Perché si piazza dai genitori a Castellammare e si fa ogni giorno 220 chilometri in auto, andata e ritorno dal campo di allenamento.
Riabbraccia ogni sera il padre Vittorio, che per lui “si è spezzato la schiena, ha lavorato, ma è stato anche disoccupato”.
Dà un calcio al passato e alla miseria. Si compra una barca di quindici metri e indice una conferenza stampa per mostrarla, disdetta all’ultimo per veto presidenziale. Stavolta ha tutte porte aperte, ma non sfonda. Non s’intende con Mazzarri che prende il posto di Donadoni. Meno ancora con i sudamericani (Lavezzi in testa) che non gli passano la palla. Finisce l’anno facendosi espellere sul 2 a 2 con il Parma. La partita finisce 2 a 3, lui viene squalificato per tre giornate e il Napoli spuntato perde la corsa alla Champions. Ma resta sempre uno scugnizzo, uno che torna dal Sudafrica e bacia l’altra maglia azzurra dicendo: “Per tutta la vita”. Infatti, a fine agosto firma con la Juventus. Dice, sibillino: “Le cose si fanno in tre, non è tradimento”. Ma la città non perdona. Gli dedicano video in cui finisce nella tazza del gabinetto, canzoni dal ritornello “Quagliarella Quagliarella, amara sfogliatella”, tatzebao in via Toledo in cui ai passanti viene fornita la penna per vergare un insulto. Quando Mastella proclama: “Il Napoli senza Quagliarella è come la politica senza me” s’intuisce che la consolazione è prossima.
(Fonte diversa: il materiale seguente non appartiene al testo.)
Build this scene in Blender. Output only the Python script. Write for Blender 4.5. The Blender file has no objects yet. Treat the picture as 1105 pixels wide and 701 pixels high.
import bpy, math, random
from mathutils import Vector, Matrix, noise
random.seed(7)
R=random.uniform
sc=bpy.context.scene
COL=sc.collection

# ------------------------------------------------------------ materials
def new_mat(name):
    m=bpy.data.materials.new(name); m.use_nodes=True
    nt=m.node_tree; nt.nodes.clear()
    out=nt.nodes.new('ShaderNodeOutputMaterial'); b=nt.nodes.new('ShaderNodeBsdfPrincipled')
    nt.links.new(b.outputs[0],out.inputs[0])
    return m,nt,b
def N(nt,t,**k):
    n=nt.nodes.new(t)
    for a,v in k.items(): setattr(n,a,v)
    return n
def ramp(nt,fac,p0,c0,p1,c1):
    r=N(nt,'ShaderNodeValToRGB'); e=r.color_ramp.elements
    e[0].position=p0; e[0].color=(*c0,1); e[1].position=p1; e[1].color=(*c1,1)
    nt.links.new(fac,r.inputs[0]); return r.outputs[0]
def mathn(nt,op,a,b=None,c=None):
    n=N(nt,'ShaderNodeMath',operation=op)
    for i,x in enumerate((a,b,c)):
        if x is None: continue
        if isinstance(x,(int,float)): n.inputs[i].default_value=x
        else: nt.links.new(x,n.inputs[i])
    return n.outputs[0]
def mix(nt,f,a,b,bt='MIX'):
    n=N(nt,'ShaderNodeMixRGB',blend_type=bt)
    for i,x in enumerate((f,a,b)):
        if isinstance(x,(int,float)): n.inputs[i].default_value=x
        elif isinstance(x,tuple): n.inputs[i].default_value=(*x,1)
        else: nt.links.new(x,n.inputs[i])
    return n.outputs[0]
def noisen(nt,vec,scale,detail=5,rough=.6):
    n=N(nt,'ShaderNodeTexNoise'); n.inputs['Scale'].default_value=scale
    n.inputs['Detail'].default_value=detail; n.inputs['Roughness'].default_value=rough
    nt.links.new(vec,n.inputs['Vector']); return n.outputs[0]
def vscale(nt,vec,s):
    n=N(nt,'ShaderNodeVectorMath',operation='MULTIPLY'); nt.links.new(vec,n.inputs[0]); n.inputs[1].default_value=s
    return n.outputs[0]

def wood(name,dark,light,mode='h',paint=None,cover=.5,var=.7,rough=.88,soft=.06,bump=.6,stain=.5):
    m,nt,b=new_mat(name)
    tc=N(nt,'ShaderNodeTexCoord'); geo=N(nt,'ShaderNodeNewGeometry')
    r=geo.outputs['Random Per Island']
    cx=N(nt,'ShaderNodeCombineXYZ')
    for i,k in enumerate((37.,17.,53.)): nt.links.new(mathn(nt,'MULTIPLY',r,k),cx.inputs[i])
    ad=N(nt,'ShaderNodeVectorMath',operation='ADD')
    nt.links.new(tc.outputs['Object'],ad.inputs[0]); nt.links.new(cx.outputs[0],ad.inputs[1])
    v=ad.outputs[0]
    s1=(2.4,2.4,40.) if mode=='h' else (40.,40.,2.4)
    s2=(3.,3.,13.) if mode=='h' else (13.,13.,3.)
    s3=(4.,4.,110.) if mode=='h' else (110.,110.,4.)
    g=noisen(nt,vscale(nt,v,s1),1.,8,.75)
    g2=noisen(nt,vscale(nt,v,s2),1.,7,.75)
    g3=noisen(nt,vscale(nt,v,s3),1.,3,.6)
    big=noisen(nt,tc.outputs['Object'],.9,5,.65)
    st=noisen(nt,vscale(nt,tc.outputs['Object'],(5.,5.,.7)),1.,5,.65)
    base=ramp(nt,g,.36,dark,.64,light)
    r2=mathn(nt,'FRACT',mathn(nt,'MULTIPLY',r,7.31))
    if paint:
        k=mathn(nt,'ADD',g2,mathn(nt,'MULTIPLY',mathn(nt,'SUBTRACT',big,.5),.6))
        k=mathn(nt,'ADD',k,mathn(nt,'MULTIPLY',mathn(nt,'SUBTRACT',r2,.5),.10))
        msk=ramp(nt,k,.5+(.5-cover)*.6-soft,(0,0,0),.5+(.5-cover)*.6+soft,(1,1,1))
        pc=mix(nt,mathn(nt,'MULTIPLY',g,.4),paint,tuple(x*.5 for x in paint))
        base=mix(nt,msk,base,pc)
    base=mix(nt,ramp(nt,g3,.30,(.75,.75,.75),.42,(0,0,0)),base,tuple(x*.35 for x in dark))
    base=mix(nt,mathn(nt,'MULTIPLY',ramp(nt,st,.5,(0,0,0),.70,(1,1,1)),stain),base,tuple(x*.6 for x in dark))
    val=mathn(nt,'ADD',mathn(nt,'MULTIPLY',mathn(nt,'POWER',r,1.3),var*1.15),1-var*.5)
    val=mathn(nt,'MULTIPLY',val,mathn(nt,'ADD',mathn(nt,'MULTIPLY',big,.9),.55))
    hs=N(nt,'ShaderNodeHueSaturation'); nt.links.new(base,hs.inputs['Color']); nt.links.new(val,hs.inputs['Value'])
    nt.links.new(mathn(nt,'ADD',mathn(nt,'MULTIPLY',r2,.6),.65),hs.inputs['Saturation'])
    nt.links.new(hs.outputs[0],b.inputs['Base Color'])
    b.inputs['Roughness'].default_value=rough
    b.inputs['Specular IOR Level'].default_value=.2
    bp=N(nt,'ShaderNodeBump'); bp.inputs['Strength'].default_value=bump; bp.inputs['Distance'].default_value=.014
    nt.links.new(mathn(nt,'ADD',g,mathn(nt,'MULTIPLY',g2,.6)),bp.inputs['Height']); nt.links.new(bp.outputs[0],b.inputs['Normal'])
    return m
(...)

Al lotto molti fanno ambo con il 27 (la sua maglia) e il 71 (core ingrato), Cavani comincia a segnare e s’innalza l’inno locale: “Chi ha avuto ha avuto ha avuto/ chi ha dato ha dato ha dato/ scurdammoce ‘o passato/ simm’a Napule paisà”.
Soltanto De Laurentiis signore lo nacque e dopo la prima di campionato, Bari-Juventus 1 a 0, commenta: “Ora piangono i tifosi bianconeri”. Poi, contro la sua ex Samp, Quagliarella ci dà di punta, contro la sua ex Udinese di tacco e sono di nuovo tutti felici. A pensarci, è un destino meraviglioso e unico, il suo: dopo ogni divorzio sboccia per tutti un amore più grande, un altrove più luminoso dove “farlo strano”, “farsi il mazzo”, ridere, tradire, andarsene, sapendo che tutto sta per ricominciare e niente, nemmeno un diamante, è per sempre.